Donella H. Meadows, Thinking in Systems: A Primer
“Another of Forrester’s classics was his study of urban dynamics, published in 1969, which demonstrated that subsidized low-income housing is a leverage point.3 The less of it there is, the better off the city is—even the low-income folks in the city. This model came out at a time when national policy dictated massive low-income housing projects, and Forrester was derided. Since then, many of those projects have been torn down in city after city. Counterintuitive—that’s Forrester’s word to describe complex systems. Leverage points frequently are not intuitive. Or if they are, we too often use them backward, systematically worsening whatever problems we are trying to solve.”
Donella H. Meadows, Thinking in Systems: A Primer
“This idea of leverage points is not unique to systems analysis—it’s embedded in legend: the silver bullet; the trimtab; the miracle cure; the secret passage; the magic password; the single hero who turns the tide of history; the nearly effortless way to cut through or leap over huge obstacles. We not only want to believe that there are leverage points, we want to know where they are and how to get our hands on them. Leverage points are points of power.”

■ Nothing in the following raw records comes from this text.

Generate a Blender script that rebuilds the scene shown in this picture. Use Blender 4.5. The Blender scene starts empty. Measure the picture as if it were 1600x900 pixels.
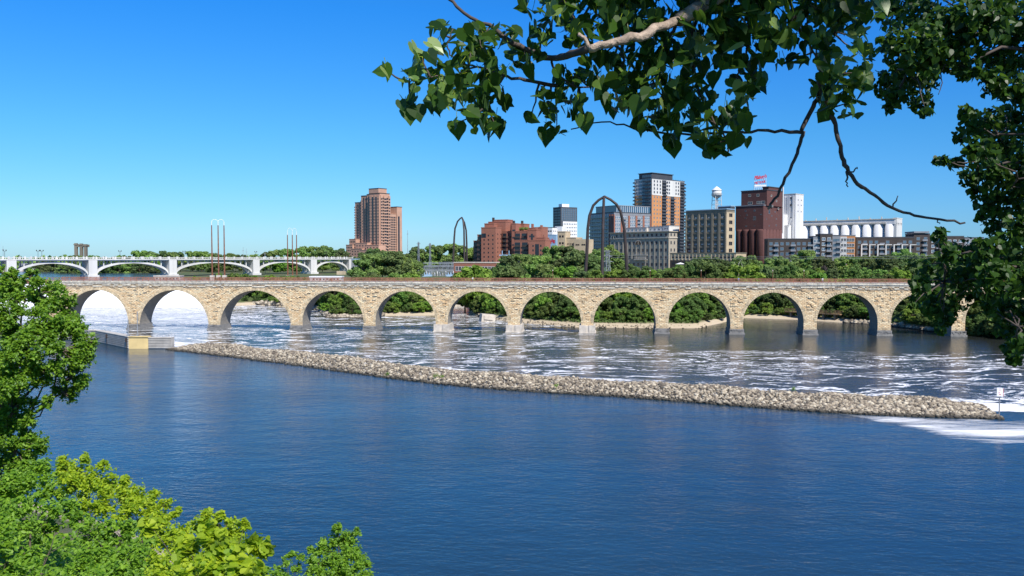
import bpy, math, random
import numpy as np
from mathutils import Vector, Matrix
R = math.radians
rng = np.random.default_rng(7)
random.seed(7)
S = bpy.context.scene
C = S.collection

# ------------------------------------------------------------------ camera
F, HZ, CAMH = 1300.0, 402.0, 27.5
PITCH = math.atan((450 - HZ) / F)
cd = bpy.data.cameras.new('camera'); cam = bpy.data.objects.new('camera', cd); C.objects.link(cam)
cd.sensor_width = 36; cd.lens = F / 1600 * 36; cd.clip_start = 0.05; cd.clip_end = 9000
cam.location = (0, 0, CAMH); cam.rotation_euler = (R(90) - PITCH, 0, 0)
S.camera = cam
# ------------------------------------------------------------------ sky, sun, exposure
SUN_EL, SUN_AZ = R(47), R(148)          # azimuth clockwise from +Y
w = bpy.data.worlds.new('World'); S.world = w; w.use_nodes = True
nt = w.node_tree; nt.nodes.clear()
sky = nt.nodes.new('ShaderNodeTexSky'); sky.sky_type = 'NISHITA'; sky.sun_disc = False
sky.sun_elevation = SUN_EL; sky.sun_rotation = SUN_AZ
sky.altitude = 200; sky.air_density = 1.0; sky.dust_density = 0.25; sky.ozone_density = 3.0
# deepen the physical sky towards the clear polarised blue of the day: colour filter by elevation and by azimuth
tcw = nt.nodes.new('ShaderNodeTexCoord'); spw = nt.nodes.new('ShaderNodeSeparateXYZ'); nt.links.new(tcw.outputs['Generated'], spw.inputs[0])
rw = nt.nodes.new('ShaderNodeValToRGB'); nt.links.new(spw.outputs[2], rw.inputs[0]); er = rw.color_ramp.elements
STOPS = [(0.0, (.29, .47, .76)), (.03, (.29, .48, .74)), (.14, (.19, .50, .75)), (.28, (.085, .48, .95)), (.6, (.15, .42, .75)), (1.0, (.3, .5, .8))]
while len(er) < len(STOPS): er.new(.5)
for i_, (p_, c_) in enumerate(STOPS): er[i_].position = p_; er[i_].color = (*c_, 1)
az = nt.nodes.new('ShaderNodeMapRange'); nt.links.new(spw.outputs[0], az.inputs[0]); az.inputs[1].default_value = -.15; az.inputs[2].default_value = .6
azr = nt.nodes.new('ShaderNodeMix'); azr.data_type = 'RGBA'; nt.links.new(az.outputs[0], azr.inputs[0]); azr.inputs[6].default_value = (1.05, 1.08, 1.03, 1); azr.inputs[7].default_value = (.66, .86, 1.0, 1)
m1 = nt.nodes.new('ShaderNodeMix'); m1.data_type = 'RGBA'; m1.blend_type = 'MULTIPLY'; m1.inputs[0].default_value = 1; nt.links.new(rw.outputs[0], m1.inputs[6]); nt.links.new(azr.outputs[2], m1.inputs[7])
hs = nt.nodes.new('ShaderNodeMix'); hs.data_type = 'RGBA'; hs.blend_type = 'MULTIPLY'; hs.inputs[0].default_value = 1
bg = nt.nodes.new('ShaderNodeBackground'); bg.inputs['Strength'].default_value = 0.138
wo = nt.nodes.new('ShaderNodeOutputWorld')
nt.links.new(sky.outputs[0], hs.inputs[6]); nt.links.new(m1.outputs[2], hs.inputs[7]); nt.links.new(hs.outputs[2], bg.inputs[0]); nt.links.new(bg.outputs[0], wo.inputs[0])
sd = bpy.data.lights.new('sun', 'SUN'); sd.energy = 4.7; sd.angle = R(0.55); sd.color = (1.0, 0.95, 0.87)
sun = bpy.data.objects.new('sun', sd); C.objects.link(sun)
to_sun = Vector((math.sin(SUN_AZ) * math.cos(SUN_EL), math.cos(SUN_AZ) * math.cos(SUN_EL), math.sin(SUN_EL)))
sun.rotation_euler = to_sun.to_track_quat('Z', 'Y').to_euler(); sun.location = (60, -80, 90)
S.view_settings.view_transform = 'Standard'; S.view_settings.look = 'None'
S.view_settings.exposure = 0.42; S.view_settings.gamma = 1.0; S.view_settings.use_curve_mapping = False
S.render.engine = 'CYCLES'
S.cycles.max_bounces = 6; S.cycles.transparent_max_bounces = 8; S.cycles.volume_bounces = 0

# ------------------------------------------------------------------ helpers
def at(px, py, Y):
    X, U = (px - 800) / F, -(py - 450) / F
    c, s = math.cos(PITCH), math.sin(PITCH)
    d = Vector((X, c + U * s, -s + U * c))
    return Vector((0, 0, CAMH)) + d * (Y / d.y)
def pxy(px, Y): return at(px, HZ, Y).x
def ground_pt(px, py, z=0.0):
    X, U = (px - 800) / F, -(py - 450) / F
    c, s = math.cos(PITCH), math.sin(PITCH)
    d = Vector((X, c + U * s, -s + U * c))
    return Vector((0, 0, CAMH)) + d * ((z - CAMH) / d.z)

def tag(o, label=None, cat=None, group=None, kind=None):
    if label: o['label'] = label
    if cat: o['category'] = cat
    if group: o['group'] = group
    if kind: o['kind'] = kind
    return o
def empty(name, loc=(0, 0, 0), rz=0, label=None, cat=None, group=None):
    o = bpy.data.objects.new(name, None); C.objects.link(o); o.location = loc; o.rotation_euler = (0, 0, rz)
    o.empty_display_size = 1
    return tag(o, label, cat, group)
def link(name, me, parent=None):
    o = bpy.data.objects.new(name, me); C.objects.link(o)
    if parent: o.parent = parent
    return o

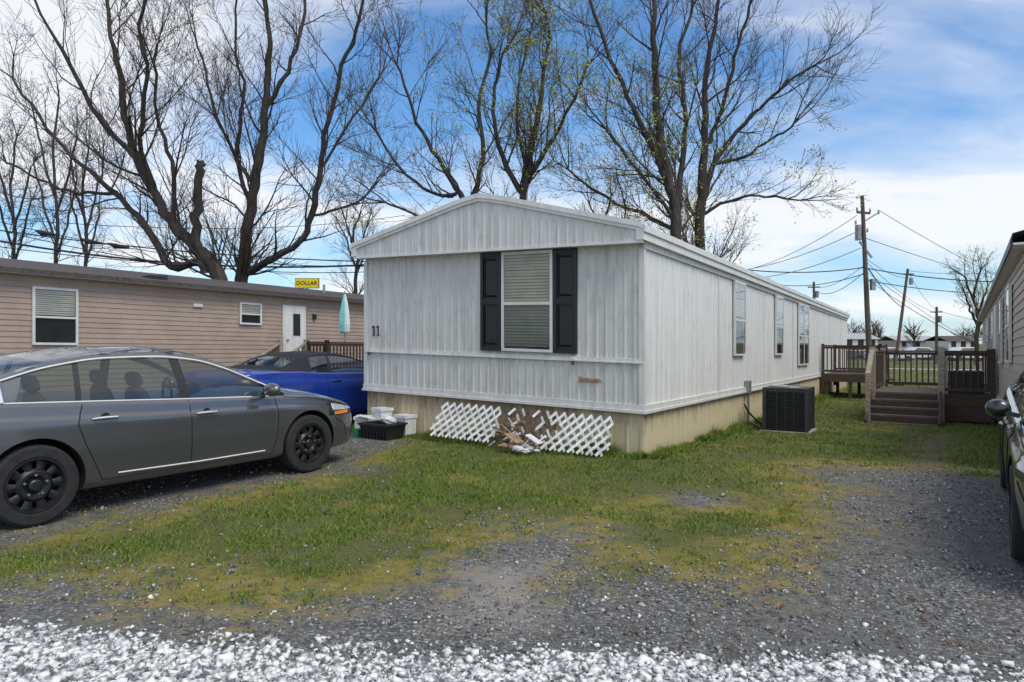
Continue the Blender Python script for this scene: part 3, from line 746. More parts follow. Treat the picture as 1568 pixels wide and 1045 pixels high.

Donella H. Meadows, Thinking in Systems: A Primer
“If the desired system state is good education, measuring that goal by the amount of money spent per student will ensure money spent per student. If the quality of education is measured by performance on standardized tests, the system will produce performance on standardized tests. Whether either of these measures is correlated with good education is at least worth thinking about.”
Donella H. Meadows, Thinking in Systems: A Primer
“Markets tend toward monopoly and ecological niches toward monotony, but they also create offshoots of diversity, new markets, new species, which in the course of time may attract competitors, which then begin to move the system toward competitive exclusion again.”
Donella H. Meadows, Thinking in Systems: A Primer
“There are two antidotes to eroding goals. One is to keep standards absolute, regardless of performance. Another is to make goals sensitive to the best performances of the past, instead of the worst. If perceived performance has an upbeat bias instead of a downbeat one, if one takes the best results as a standard, and the worst results only as a temporary setback, then the same system structure can pull the system up to better and better performance.”
Donella H. Meadows, Thinking in Systems: A Primer
“The trap called the tragedy of the commons comes about when there is escalation, or just simple growth, in a commonly shared, erodable environment. Ecologist Garrett Hardin described the commons system in a classic article in 1968.”
Donella H. Meadows, Thinking in Systems: A Primer
“Harmonization of goals in a system is not always possible, but it’s an option worth looking for. It can be found only by letting go of more narrow goals and considering the long-term welfare of the entire system.”
Donella H. Meadows, Thinking in Systems: A Primer
“The most effective way of dealing with policy resistance is to find a way of aligning the various goals of the subsystems, usually by providing an overarching goal that allows all actors to break out of their bounded rationality. If everyone can work harmoniously toward the same outcome (if all feedback loops are serving the same goal), the results can be amazing. The most familiar examples of this harmonization of goals are mobilizations of economies during wartime, or recovery after war or natural disaster.”